Известно, что жанр «опытов» исчисляет свою генеалогию чуть ли не от Адама: сборники цитат, назиданий, поучительных историй, восходящие к античности, — вот их праобраз.
В средние века эта традиция продолжала развиваться, а позже сформировала специфическую литературу морально-наставительного характера, которую, пожалуй, вполне уместно называть «зерцалами» — хотя бы потому, что многие ее образцы именно так и назывались. «Юности честное зерцало» наиболее известный у нас вариант этого жанра.
«Зерцалам» присуща четко выраженная проповедническая ориентация. Энциклопедии «текущей» этики, формулы прикладной нравственности, разбитые по тематическим Циклам, — таков главный жанровый принцип и признак всей этой литературы. Думается, что и самое обозначение жанра в свете сказанного выглядит намеком достаточно прозрачным. Книга словно бы говорит: «Поглядись в меня — и ты увидишь себя: таким, каким тебе быть надлежит!»
Ни в каком другом литературном явлении вера в зеркало, что оно может устанавливать среди людей (и образов) догмат этической симметрии, не проявилась так откровенно и прямо, до наивности, как в «зерцалах». Удивительно ли, что этой формой — правда, в утонченнейшей, искуснейшей, изысканнейшей ее модификации — воспользовался великий мыслитель, сумевший как раз в этом своем качестве — мыслителя — стать великим художником мастером, отразившим движение мысли.

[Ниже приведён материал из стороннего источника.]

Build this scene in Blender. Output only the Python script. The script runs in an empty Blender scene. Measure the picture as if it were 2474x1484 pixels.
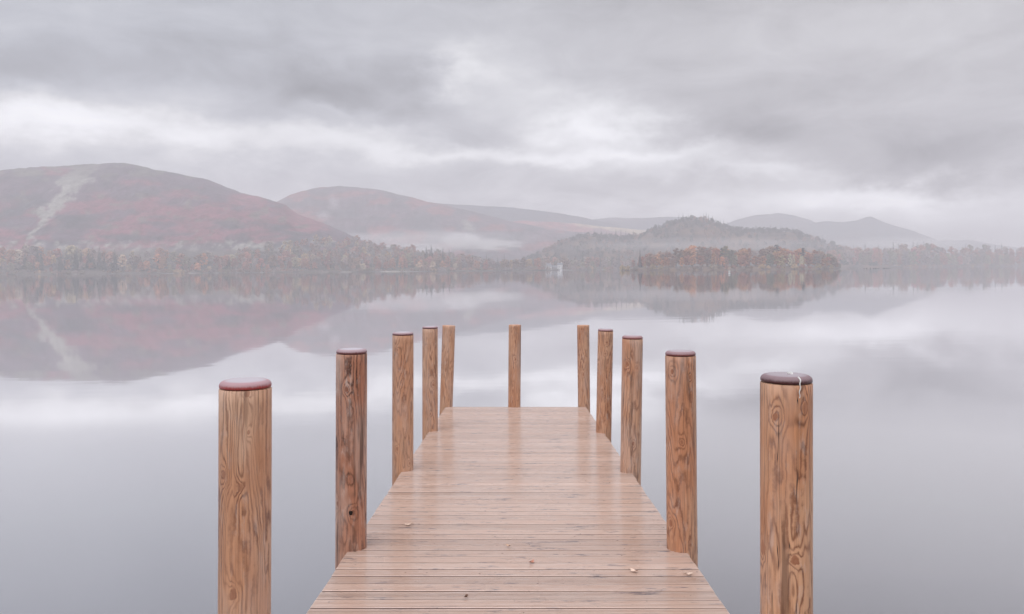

Поначалу Монтень в ряду эталонных рыцарей мимесиса представляется в книге Ауэрбаха некой несообразностью — вроде духовидца на сборище живописцев. Но художественное подражание не желает и не может считаться с ограничительными запретами, простирая свою активность, как щупальца, все дальше и дальше, и человеческая психика для него отныне не закрытая запредельность, а всего лишь очередной этап преодолений. Духовидение становится жанром живописи.